Hackers Impersonate Journalists For High Profile Hacks

  • Emails were camouflaged as to originate from the personal Gmail account of Fassihi to decoy victims into responding.
  • The study, however, fails to reveal whether the campaign that targeted Kasraie and others were successful or not.

Researchers from a London-based security firm discovered a phishing campaign that attempts to steal victim’s passwords and credentials. The advanced persistent threat (APT) group Charming Kitten is believed to be the culprit by the researchers responsible for discovering the campaign. The group, also known as APT35, is believed to have ties with the Iranian government.

About the new campaign

The campaign was launched in November 2019 and still ongoing, according to the report by the security firm Certfa Lab.

  • Researchers said the hackers pose as a former Wall Street Journal reporter, also an Iranian-American journalist, Farnaz Fassihi and send documents with potential interview questions.
  • Emails were camouflaged as to originate from the personal Gmail account of Fassihi to decoy victims into responding.
  • It was supposedly created to target eminent Iranian figures, including Iranian-born German academic Erfan Kasraie.

How do they operate?

According to Certfa researchers, their “findings show that these new attacks by Charming Kitten are focused on stealing email account information of the victims and finding information about their contacts [and] networks."

  • When the target clicks on the email link, which has embedded social media links to legitimate Journal and Dow Jones websites, they are redirected to the news sites.
  • The real game begins in the background.
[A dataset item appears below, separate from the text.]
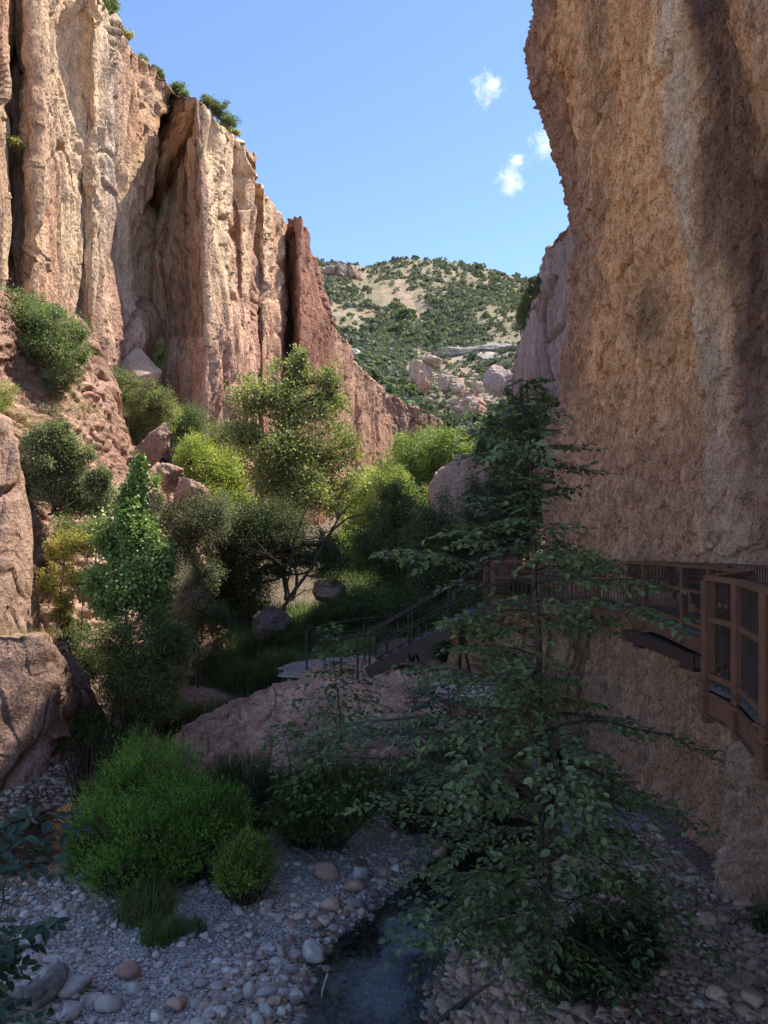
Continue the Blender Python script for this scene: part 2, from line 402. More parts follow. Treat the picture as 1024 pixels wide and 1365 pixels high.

Hackers here start obtaining information about the victim's device, including details from the browser history.
  • After establishing a level of trust with the victims, hackers send another message with a link to a page containing the interview questions as well as a journal logo. The page is hosted on the cloud-based Google Sites platform.
  • During the final stage of the attack, the hackers attempt to deploy malware that acts as a backdoor.
  • It alters Windows' firewall and registry settings, allowing the attackers to gather information from the victim’s device.

Analysis of the campaign and connection with Charming Kitten

Researchers claimed, "This method is a relatively new tactic that has been widely used in phishing attacks by hackers in the past year in order to make the targets trust the destination domain. ... By using this tactic, the hacker can evade the spam detections."

The study, however, fails to reveal whether the campaign that targeted Kasraie and others were successful or not in compromising their passwords and other credentials. A spokesperson for Certfa, some potential victims are yet to come forward.

About its link with Charming Kitten, researchers observed a similarity in the way Charming kitten would target private and government institutions, think tanks, and academic institutions across the world.

Moreover, a Microsoft report from October 2019 disclosed that Charming Kitten targeted email accounts associated with the Trump 2020 presidential campaign, as well as current and former U.S. government officials. Also, it made attempts on the journalists covering global politics, and prominent Iranians ex-pats.